Aren't producing large EMPs, certainly not large enough to penetrate the natural faraday cage of a modern, metal-skinned aircraft! (There
is another sort of EMP - direct http://en.wikipedia.org/wiki/Photoinduced_charge_separation, or "radial EMP"; however, for those sub-10km-altitude detonations, this only occurs in the "intense" nuclear radiation zone, at which point, the primary
blast effects are more likely to be an immediate concern than radiation or EMP.)
As for direct exposure to Gamma radiation? That won't kill the crew of an aircraft instantly. Indeed, to be subject to lethal radiation, even from a 20-megaton device ... the best number I can come up with, for a lethal dose of radiation is that you'd have to be, on average, within 5 kilometers of the actual epicenter of the blast itself. At which point, for an aircraft? You just got turned into a few hundred pieces of metallic debris, and radiation is the
last of yoru worries.
...
IN SUMMARY: The bombers would NOT all have been destroyed on the ground. Given any at-launch detection capability at all, there would be a solid twenty-minute-or-more window in which those bombers could be scrambled and put in the air.
Those that were in the air would NOT all have been eliminated by EMP, in part because they would not all have been subjected to a primary EMP detonation (Militaries like to coordinate things like "we're going to hit 'em with some EMPs, and we're sendign in bombers - let's make sure the bombers don't get EMPed too!"). And, in part, because even if they WERE, their systems are protected by a multi-ton faraday cage, called "the aircraft itself". And, finally, because they are vacuum-tube-based systems, and as such
inherently less vulnerable to EMP damage.
...
It kind of pays to have a basic, working understanding of how these things
really work, rather than relying on Hollywood-spawned nonsense, before you make absolutist statements like your claims RE: bombers in a nuclear war.
EDIT TO ADD:
Not to come across like an ass... but I was a Missile Launch Officer for eight years, I do have a rough idea how this works. We would be using ALL legs of the nuclear triad.

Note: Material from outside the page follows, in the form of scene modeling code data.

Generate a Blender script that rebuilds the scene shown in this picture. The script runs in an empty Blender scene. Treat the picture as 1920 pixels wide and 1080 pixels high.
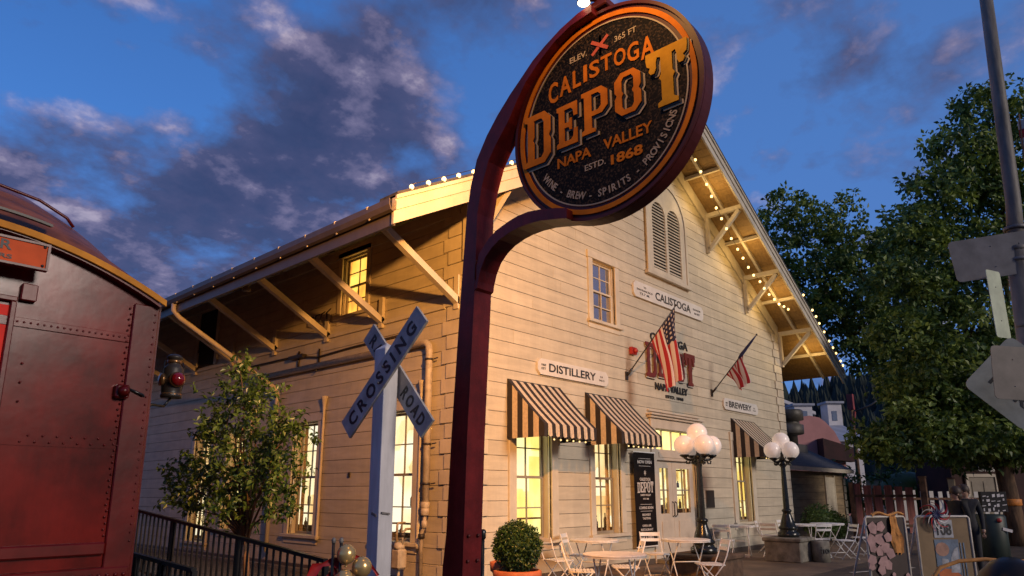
import bpy, bmesh, math, random
from mathutils import Vector, Matrix, Euler
R = math.radians
random.seed(7)
SC = bpy.context.scene
COL = SC.collection

# ------------------------------------------------------------------ camera
cd = bpy.data.cameras.new('camera'); cam = bpy.data.objects.new('camera', cd); COL.objects.link(cam)
cam.location = (0, 0, 1.6)
cam.rotation_euler = (R(90 + 12.55), 0, -R(47.87))
cd.sensor_fit = 'HORIZONTAL'; cd.sensor_width = 36.0
cd.lens = 36.0 * 1290.5 / 1920.0
cd.shift_y = 96.0 / 1920.0
cd.clip_end = 3000; cd.clip_start = 0.05
SC.camera = cam

# ------------------------------------------------------------------ render / exposure
SC.render.engine = 'CYCLES'
SC.view_settings.view_transform = 'Standard'; SC.view_settings.look = 'None'
SC.view_settings.exposure = 0.22; SC.view_settings.gamma = 1.0
SC.cycles.use_denoising = True
SC.cycles.max_bounces = 6; SC.cycles.diffuse_bounces = 3; SC.cycles.glossy_bounces = 3
SC.cycles.transmission_bounces = 4; SC.cycles.transparent_max_bounces = 6
SC.cycles.sample_clamp_indirect = 6.0
SC.cycles.caustics_reflective = False; SC.cycles.caustics_refractive = False

# ------------------------------------------------------------------ sun (low warm dusk light from the right of the street)
SUN_EL, SUN_AZ = R(20), math.atan2(-0.985, 0.10)         # direction towards the sun, from +X
sd = bpy.data.lights.new('sun', 'SUN'); so = bpy.data.objects.new('sun', sd); COL.objects.link(so)
sd.energy = 1.5; sd.angle = R(16.0); sd.color = (1.0, 0.86, 0.76)
sdir = Vector((math.cos(SUN_EL) * math.cos(SUN_AZ), math.cos(SUN_EL) * math.sin(SUN_AZ), math.sin(SUN_EL)))
so.rotation_euler = sdir.to_track_quat('Z', 'Y').to_euler()
so.location = sdir * 60

# ------------------------------------------------------------------ world: dusk sky with broken cloud
W = bpy.data.worlds.new('World'); SC.world = W; W.use_nodes = True
nt = W.node_tree; nt.nodes.clear()
def N(t, **k):
    n = nt.nodes.new(t)
    for a, b in k.items(): setattr(n, a, b)
    return n
def L(a, b): nt.links.new(a, b)
def wm(op, a, b=None, clamp=False):
    n = N('ShaderNodeMath', operation=op, use_clamp=clamp)
    for i, v in enumerate((a, b)):
        if v is None: continue
        if isinstance(v, (int, float)): n.inputs[i].default_value = v
        else: L(v, n.inputs[i])
    return n.outputs[0]
def wramp(fac, stops):
    r = N('ShaderNodeValToRGB'); L(fac, r.inputs[0]); e = r.color_ramp.elements
    e[0].position, e[0].color = stops[0]; e[1].position, e[1].color = stops[-1]
    for p, c in stops[1:-1]:
        q = e.new(p); q.color = c
    return r.outputs[0]
def wmix(fac, a, b, mode='MIX'):
    m = N('ShaderNodeMix', data_type='RGBA', blend_type=mode)
    if isinstance(fac, (int, float)): m.inputs[0].default_value = fac
    else: L(fac, m.inputs[0])
    for i, v in ((6, a), (7, b)):
        if isinstance(v, tuple): m.inputs[i].default_value = v
        else: L(v, m.inputs[i])
    return m.outputs[2]
sky = N('ShaderNodeTexSky', sky_type='NISHITA', sun_disc=False)
sky.sun_elevation = SUN_EL
sky.sun_rotation = math.pi / 2 - SUN_AZ
sky.air_density = 1.0; sky.dust_density = 0.3; sky.ozone_density = 4.0
tc = N('ShaderNodeTexCoord')
sep = N('ShaderNodeSeparateXYZ'); L(tc.outputs['Generated'], sep.inputs[0])
el = sep.outputs[2]
den = wm('ADD', wm('MAXIMUM', el, 0.0), 0.30)
cu = wm('DIVIDE', sep.outputs[0], den); cv = wm('DIVIDE', sep.outputs[1], den)
cmb = N('ShaderNodeCombineXYZ'); L(cu, cmb.inputs[0]); L(cv, cmb.inputs[1])
def cloudnoise(off, scale, detail=6.0, rough=0.55, dist=0.3):
    mp = N('ShaderNodeMapping'); mp.inputs['Location'].default_value = off
    L(cmb.outputs[0], mp.inputs[0])
    nz = N('ShaderNodeTexNoise'); nz.inputs['Scale'].default_value = scale
    nz.inputs['Detail'].default_value = detail; nz.inputs['Roughness'].default_value = rough
    nz.inputs['Distortion'].default_value = dist
    L(mp.outputs[0], nz.inputs['Vector']); return nz.outputs['Fac']
def bank(dx, dy, dz, tight, gain):      # a cloud bank standing in one direction of the sky
    v = Vector((dx, dy, dz)).normalized()
    d = N('ShaderNodeVectorMath', operation='DOT_PRODUCT'); L(tc.outputs['Generated'], d.inputs[0])
    d.inputs[1].default_value = v
    e = wm('EXPONENT', wm('MULTIPLY', wm('SUBTRACT', d.outputs['Value'], 1.0), tight))
    return wm('MULTIPLY', e, gain)
# cloud banks: direction in the sky, tightness, gain
CLOUD_BANKS = [(.256,.858,.446,90,.05),(.20,.89,.42,120,.05),(.34,.822,.452,200,.07),(.352,.754,.554,160,.06),(.436,.693,.574,160,.05),(.50,.716,.488,220,.12),(.535,.675,.512,400,.06),
    (.415,.797,.439,200,.07),(.48,.771,.416,140,.12),(.39,.83,.40,160,.10),(.56,.60,.57,80,.07),(.241,.915,.324,300,.10),(.328,.91,.254,250,.12),(.854,.117,.507,500,-.03),(.843,.202,.498,900,.10),(.885,.13,.447,700,.13),(.80,.20,.56,500,.12),(.827,.283,.487,900,.10),(.615,.658,.435,160,.07),(.324,.876,.357,200,.06),
    (.16,.846,.509,120,-.10),(.30,.83,.49,300,-.12),(.60,.605,.50,220,-.08),(.39,.77,.505,220,-.10),(.20,.87,.50,200,-.06),(.84,.24,.49,8,-.07)]
n1 = cloudnoise((3.1, 1.7, 0.0), 5.6, 10.0, .57, .05)
n2 = cloudnoise((3.1 + 0.018, 1.7 - 0.062, 0.0), 5.6, 10.0, .57, .05)
fld = n1
for b in CLOUD_BANKS: fld = wm('ADD', fld, bank(*b))
mask = wramp(fld, [(0.44, (0, 0, 0, 1)), (0.535, (.42, .42, .42, 1)), (0.66, (1, 1, 1, 1))])
lit = wm('ADD', wm('MULTIPLY', wm('SUBTRACT', n1, n2), 3.3), 0.28, clamp=True)
thick = wramp(fld, [(0.50, (1.25, 1.22, 1.2, 1)), (0.80, (.72, .75, .82, 1))])
ccol = wmix(1.0, wramp(lit, [(0.0, (0.30, 0.38, 0.88, 1)), (0.40, (0.48, 0.50, 1.05, 1)), (0.72, (1.4, 1.2, 1.9, 1)), (1.0, (3.2, 2.7, 3.3, 1))]), thick, 'MULTIPLY')
skyn = wmix(1.0, sky.outputs[0], (0.55, 0.98, 1.45, 1), 'MULTIPLY')
skyt = wmix(0.72, skyn, wramp(el, [(0.0, (.62, 1.0, 2.5, 1)), (0.22, (.55, 1.15, 3.2, 1)), (0.45, (.28, 1.0, 3.05, 1)), (0.64, (.16, .62, 2.15, 1))]))
east = bank(.93, .12, .35, 2.6, 1.0)
skyt = wmix(wm('MULTIPLY', east, .55), skyt, (.62, 1.55, 4.0, 1))
cfin = wmix(wm('MULTIPLY', mask, 0.9), skyt, ccol)
dusk = bank(.10, -.98, .10, 1.9, 1.0)        # the darker half of the sky behind the street
cfin = wmix(dusk, cfin, (.34, .28, .36, 1))
bg = N('ShaderNodeBackground'); L(cfin, bg.inputs[0]); bg.inputs[1].default_value = 0.14
out = N('ShaderNodeOutputWorld'); L(bg.outputs[0], out.inputs[0])

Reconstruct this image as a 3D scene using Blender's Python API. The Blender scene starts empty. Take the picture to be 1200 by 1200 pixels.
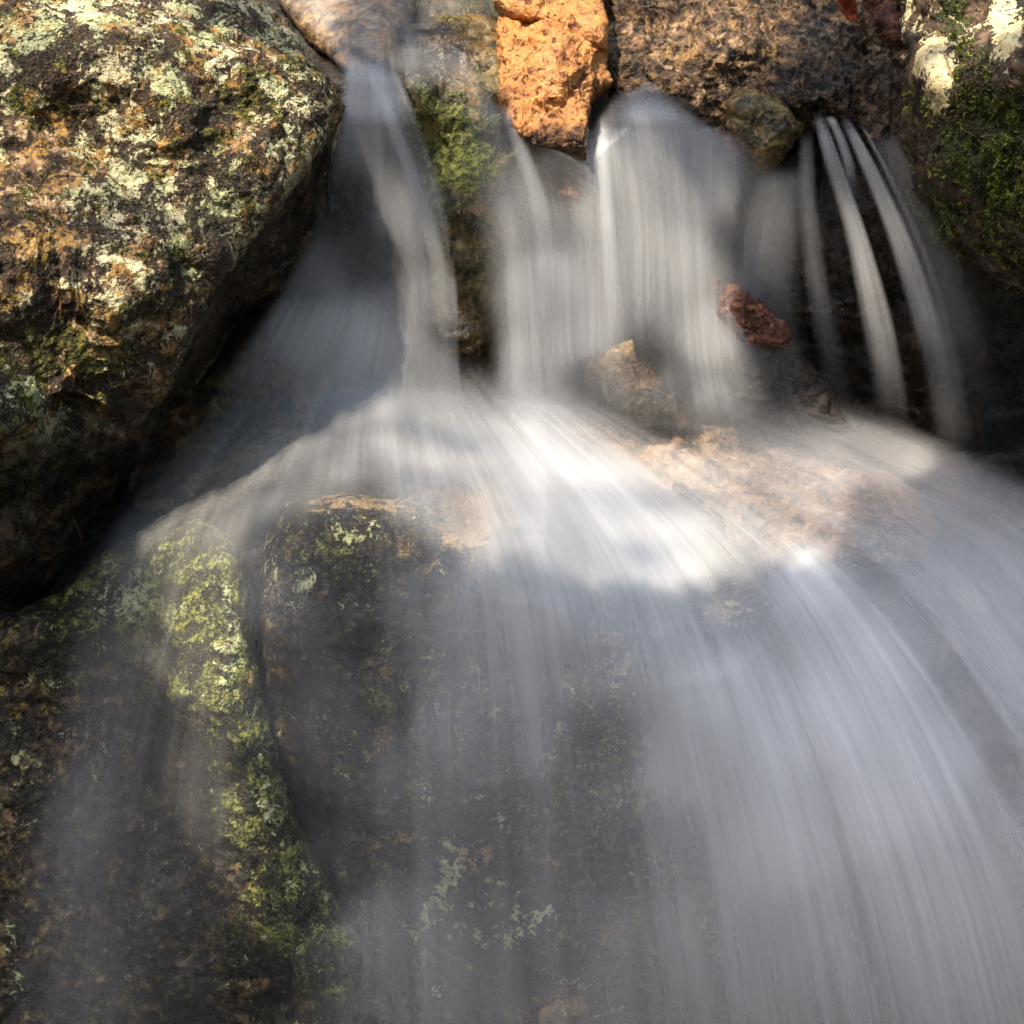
import bpy, math, random
import numpy as np
from mathutils import Vector

# ------------------------------------------------------------------ camera, sky, sun, exposure
SC = bpy.context.scene
COL = SC.collection
PITCH = math.radians(25.0)
DIST, WIDE = 3.0, 1.2                     # metres from the cascade, metres across the frame there
CAM = np.array([0.0, -DIST * math.cos(PITCH), DIST * math.sin(PITCH)])
FWD = np.array([0.0, math.cos(PITCH), -math.sin(PITCH)])
UPV = np.array([0.0, math.sin(PITCH), math.cos(PITCH)])
RGT = np.array([1.0, 0.0, 0.0])
cd = bpy.data.cameras.new("camera")
cam = bpy.data.objects.new("camera", cd)
COL.objects.link(cam)
cam.location = CAM
cam.rotation_euler = (math.pi / 2 - PITCH, 0, 0)
cd.sensor_width = 36.0
cd.angle = 2 * math.atan(WIDE / 2 / DIST)
cd.clip_start, cd.clip_end = 0.05, 500.0
cd.dof.use_dof = True
cd.dof.focus_distance = 2.95
cd.dof.aperture_fstop = 7.0
SC.camera = cam

SUN_DIR = np.array([-0.36, -0.26, 0.90]); SUN_DIR /= np.linalg.norm(SUN_DIR)   # towards the sun
elev = math.asin(SUN_DIR[2])
azim = math.atan2(SUN_DIR[0], SUN_DIR[1])
w = bpy.data.worlds.new("World"); SC.world = w
w.use_nodes = True
nt = w.node_tree
bg = nt.nodes["Background"]
sky = nt.nodes.new("ShaderNodeTexSky")
sky.sky_type = 'NISHITA'; sky.sun_disc = False
sky.sun_elevation = elev; sky.sun_rotation = azim
sky.air_density = 1.0; sky.dust_density = 3.0; sky.ozone_density = 0.6
hs = nt.nodes.new('ShaderNodeHueSaturation'); hs.inputs['Saturation'].default_value = 1.1; hs.inputs['Hue'].default_value = 0.468
nt.links.new(sky.outputs[0], hs.inputs['Color']); nt.links.new(hs.outputs[0], bg.inputs[0])
bg.inputs[1].default_value = 0.145
sl = bpy.data.lights.new("sun", 'SUN'); sl.energy = 3.6; sl.angle = math.radians(0.5)
sl.color = (1.0, 0.87, 0.68)
so = bpy.data.objects.new("sun", sl); COL.objects.link(so)
so.rotation_euler = Vector(SUN_DIR).to_track_quat('Z', 'Y').to_euler()
SC.view_settings.view_transform = 'Standard'; SC.view_settings.look = 'None'
SC.view_settings.gamma = 1.0
SC.view_settings.exposure = 1.36
SC.render.engine = 'CYCLES'
SC.cycles.transparent_max_bounces = 64
SC.cycles.max_bounces = 5
SC.cycles.diffuse_bounces = 3
SC.cycles.use_denoising = True
SC.cycles.caustics_reflective = False; SC.cycles.caustics_refractive = False
SC.cycles.use_adaptive_sampling = True; SC.cycles.adaptive_threshold = 0.025; SC.cycles.adaptive_min_samples = 20

# ------------------------------------------------------------------ numpy helpers
def sstep(a, b, x):
    t = np.clip((x - a) / (b - a), 0, 1)
    return t * t * (3 - 2 * t)

def hash3(ix, iy, iz, seed):
    with np.errstate(over='ignore'):
        h = (ix.astype(np.uint32) * np.uint32(374761393) + iy.astype(np.uint32) * np.uint32(668265263)
             + iz.astype(np.uint32) * np.uint32(2147483647) + np.uint32(seed * 974634777 % 4294967291))
        h = (h ^ (h >> np.uint32(13))) * np.uint32(1274126177)
        h = h ^ (h >> np.uint32(16))
    return h

def vnoise(p, seed=0):
    """gradient-like value noise in -1..1 on points p (n,3)"""
    f = np.floor(p); i = f.astype(np.int64); t = p - f
    t = t * t * t * (t * (t * 6 - 15) + 10)
    out = 0
    for dx in (0, 1):
        wx = t[:, 0] if dx else 1 - t[:, 0]
        for dy in (0, 1):
            wy = t[:, 1] if dy else 1 - t[:, 1]
            for dz in (0, 1):
                wz = t[:, 2] if dz else 1 - t[:, 2]
                h = hash3(i[:, 0] + dx, i[:, 1] + dy, i[:, 2] + dz, seed)
                out = out + wx * wy * wz * (h.astype(np.float64) / 2147483648.0 - 1.0)
    return out

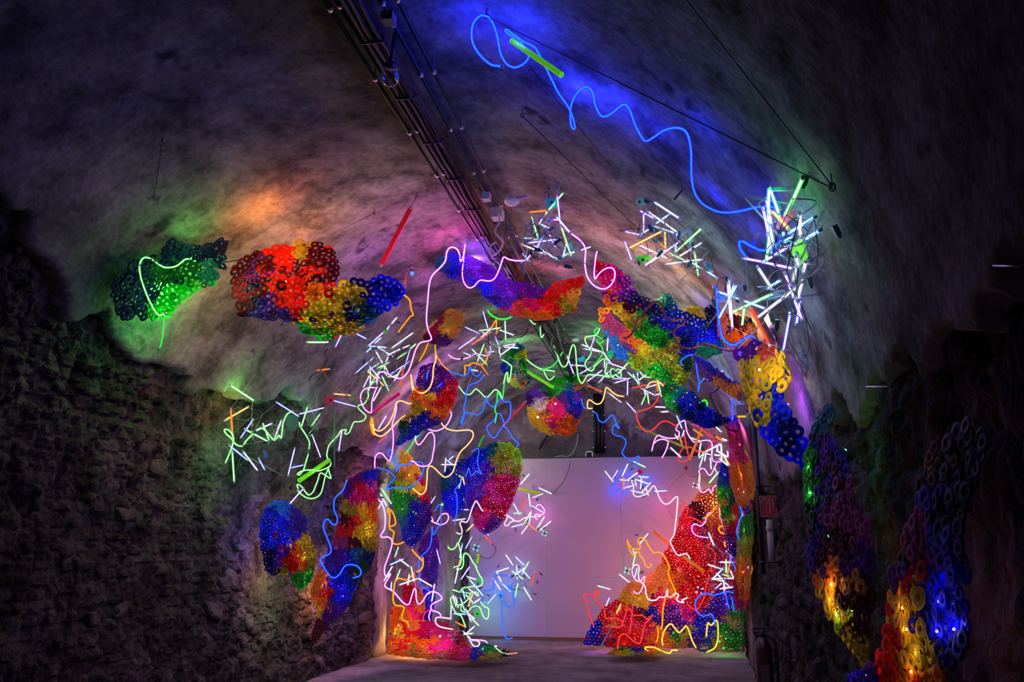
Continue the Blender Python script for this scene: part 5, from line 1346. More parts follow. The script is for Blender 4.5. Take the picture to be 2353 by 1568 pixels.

The bombs would not be stopping after a mere two hours.
Honestly, I presume that the two-hour span mentioned was the time from the first major detonation, until the final major detonation - counting only strategic-scale weapons. Any tactical- or sub-strategic detonations, at THAT point, are so far beyond even overkill, as to simply not matter.
IOW: two hours of
city-killers actually going "boom". Two hours of mushroom clouds far far
larger than Megaton's blast, in every direction. *yipe!*
And, on that side-note: Megaton's bomb was a
wee little smallfry, yield-wise - just look at how short that mushroom cloud was! Seriously, I'd estimate that as a sub-100kT device. Possibly, sub-20kT, even. I doubt the cloud topped 20,000' in height, and it certainly wasn't over 40,000'.